Most Favorable - The corporation can pay you for the costs of a home office under an "accountable" plan for employee business expense reimbursement. The plan must meet three requirements:

  1. The expenses must have a business connection. The expenses must be incurred while the employee is performing work for the company, and must be ordinary and necessary expenses. These can include mileage for business-related driving, meals with clients and out-of-pocket travel expenses. They can also include a portion of mixed-use expenses – that is, those with a personal and business component, such as home office expenses, cell phones and home internet.

  2. There must be substantiation to support the deduction. This can be easily accomplished by submitting a detailed monthly or quarterly expense report with the relevant documentation attached. - Keep your receipts.

  3. Any excess reimbursements over actual expenses must be repaid promptly.

Setting up an accountable plan is quite simple. Here’s a sample agreement you can adapt for your Plan. Once a year, you file an "expense report" - basically an accounting of your home office expenses and the S corporation cuts you a tax deductible check.

But in practice, what does the accounting look like?

Our client would create an expense account in the books called Employee reimbursement expense. They would submit their "expense report" or their home office accounting of expenses such as utilities, internet, phone, taxes, repairs, etc. Before year end, a tax professional would go review their expense report and let tour client know how much they could reimburse themselves for the home office. They would then write themselves a check and classify it to the Employee reimbursement expense account.

What Amounts Qualify for reimbursement - The home office rules:

For home office expenses, shareholders can be reimbursed for an allocated portion of their home maintenance expenses, including mortgage interest, property tax, insurance, utilities, home internet, trash, and repairs and maintenance. Any portion of mortgage interest and property taxes that’s reimbursed through an accountable plan must be deducted from the amounts reported on Schedule A.

To qualify as a home office, the area must be used regularly and exclusively for business. The home office portion of household expenses is allocated according to relative square footage. Some employees include a floor plan of the home, with a calculation of the square footage with their expense reports, to add additional credibility to their assertion.
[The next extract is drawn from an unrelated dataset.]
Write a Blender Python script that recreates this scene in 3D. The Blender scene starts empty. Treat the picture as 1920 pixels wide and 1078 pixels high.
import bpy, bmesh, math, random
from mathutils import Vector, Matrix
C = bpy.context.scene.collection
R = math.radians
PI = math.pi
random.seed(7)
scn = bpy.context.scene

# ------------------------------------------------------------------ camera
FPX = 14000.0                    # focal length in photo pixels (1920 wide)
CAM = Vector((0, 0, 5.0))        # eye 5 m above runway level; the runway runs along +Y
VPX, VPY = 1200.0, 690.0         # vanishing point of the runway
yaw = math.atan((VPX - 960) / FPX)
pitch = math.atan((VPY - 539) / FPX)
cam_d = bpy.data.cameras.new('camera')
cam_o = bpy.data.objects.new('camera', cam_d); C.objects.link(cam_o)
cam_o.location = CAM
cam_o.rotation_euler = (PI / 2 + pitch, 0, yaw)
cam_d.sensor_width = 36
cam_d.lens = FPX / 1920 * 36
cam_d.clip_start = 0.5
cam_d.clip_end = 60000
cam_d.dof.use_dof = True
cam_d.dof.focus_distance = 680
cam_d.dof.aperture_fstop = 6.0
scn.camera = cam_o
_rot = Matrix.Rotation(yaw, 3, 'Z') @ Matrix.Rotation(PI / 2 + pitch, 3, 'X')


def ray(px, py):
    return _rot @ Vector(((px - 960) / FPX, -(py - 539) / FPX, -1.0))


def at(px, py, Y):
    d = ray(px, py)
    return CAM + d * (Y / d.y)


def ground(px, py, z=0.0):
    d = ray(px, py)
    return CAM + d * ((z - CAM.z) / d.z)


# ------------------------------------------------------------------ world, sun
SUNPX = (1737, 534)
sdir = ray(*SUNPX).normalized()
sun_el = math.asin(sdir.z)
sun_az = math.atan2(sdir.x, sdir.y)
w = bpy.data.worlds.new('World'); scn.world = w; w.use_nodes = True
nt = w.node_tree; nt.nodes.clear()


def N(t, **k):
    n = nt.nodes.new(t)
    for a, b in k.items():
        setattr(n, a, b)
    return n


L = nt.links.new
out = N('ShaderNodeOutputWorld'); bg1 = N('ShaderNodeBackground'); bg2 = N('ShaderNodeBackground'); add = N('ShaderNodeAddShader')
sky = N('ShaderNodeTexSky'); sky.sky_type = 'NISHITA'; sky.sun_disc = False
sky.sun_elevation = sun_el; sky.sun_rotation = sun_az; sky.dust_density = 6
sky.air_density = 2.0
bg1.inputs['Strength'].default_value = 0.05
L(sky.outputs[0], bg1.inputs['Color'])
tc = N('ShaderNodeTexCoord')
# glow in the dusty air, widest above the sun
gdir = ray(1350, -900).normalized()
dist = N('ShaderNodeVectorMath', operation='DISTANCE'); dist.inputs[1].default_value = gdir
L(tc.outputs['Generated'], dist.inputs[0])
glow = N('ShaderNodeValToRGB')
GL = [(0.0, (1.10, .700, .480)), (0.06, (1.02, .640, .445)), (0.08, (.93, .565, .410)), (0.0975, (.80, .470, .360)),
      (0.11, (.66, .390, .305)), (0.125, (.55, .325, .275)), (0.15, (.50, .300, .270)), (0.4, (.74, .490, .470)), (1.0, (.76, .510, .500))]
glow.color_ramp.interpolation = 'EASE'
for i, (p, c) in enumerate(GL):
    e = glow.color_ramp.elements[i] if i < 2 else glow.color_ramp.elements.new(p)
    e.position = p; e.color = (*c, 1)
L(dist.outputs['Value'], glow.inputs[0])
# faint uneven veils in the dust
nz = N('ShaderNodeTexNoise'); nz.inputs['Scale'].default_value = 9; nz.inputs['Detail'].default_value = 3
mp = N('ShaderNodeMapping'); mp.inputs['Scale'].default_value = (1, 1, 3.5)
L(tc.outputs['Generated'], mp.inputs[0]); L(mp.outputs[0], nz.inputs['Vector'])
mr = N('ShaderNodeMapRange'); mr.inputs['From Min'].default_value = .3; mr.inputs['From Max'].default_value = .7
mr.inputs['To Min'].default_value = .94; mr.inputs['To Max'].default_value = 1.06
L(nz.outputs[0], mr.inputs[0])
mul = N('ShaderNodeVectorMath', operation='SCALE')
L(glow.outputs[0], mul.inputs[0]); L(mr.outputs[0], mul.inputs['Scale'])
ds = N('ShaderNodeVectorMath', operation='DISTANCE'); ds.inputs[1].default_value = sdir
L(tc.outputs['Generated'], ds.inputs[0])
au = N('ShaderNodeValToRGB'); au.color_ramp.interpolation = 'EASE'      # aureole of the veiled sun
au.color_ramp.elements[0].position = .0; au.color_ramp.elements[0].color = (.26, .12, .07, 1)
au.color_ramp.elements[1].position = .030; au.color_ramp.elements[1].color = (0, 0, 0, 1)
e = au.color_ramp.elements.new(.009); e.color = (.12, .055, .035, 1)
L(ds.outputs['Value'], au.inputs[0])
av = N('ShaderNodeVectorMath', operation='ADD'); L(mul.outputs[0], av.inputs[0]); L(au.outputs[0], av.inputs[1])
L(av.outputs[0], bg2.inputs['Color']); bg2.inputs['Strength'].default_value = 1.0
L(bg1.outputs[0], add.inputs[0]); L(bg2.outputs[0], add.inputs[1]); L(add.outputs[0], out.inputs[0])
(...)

An allocated portion of depreciation for the house should also be included in the reimbursed amount. When the house is sold, the “allowed or allowable” portion of the home office depreciation expense will be recaptured as ordinary income, so clients may as well receive a benefit now.

For some mixed expenses, such as cell phone or internet, allocation on a square footage basis may not be appropriate. The IRS allows a “reasonable” allocation method for these expenses. This can be the actual business percentage calculated on a sample period of a few days or weeks, or another method that can be consistently applied.

Without an accountable plan in place, these reimbursements are taxable income to the shareholder and should be reported on their W-2.

Setting up an accountable plan is one of the best methods for a shareholder to get cash out of their corporation. Rent, distributions and wages are the other main methods. But, in contrast to those methods, accountable plan reimbursements are tax-free to the shareholder (as are distributions) and deductible to the S corporation, as are rent and wages. Accountable plans are truly a win-win all around for your S corporation clients.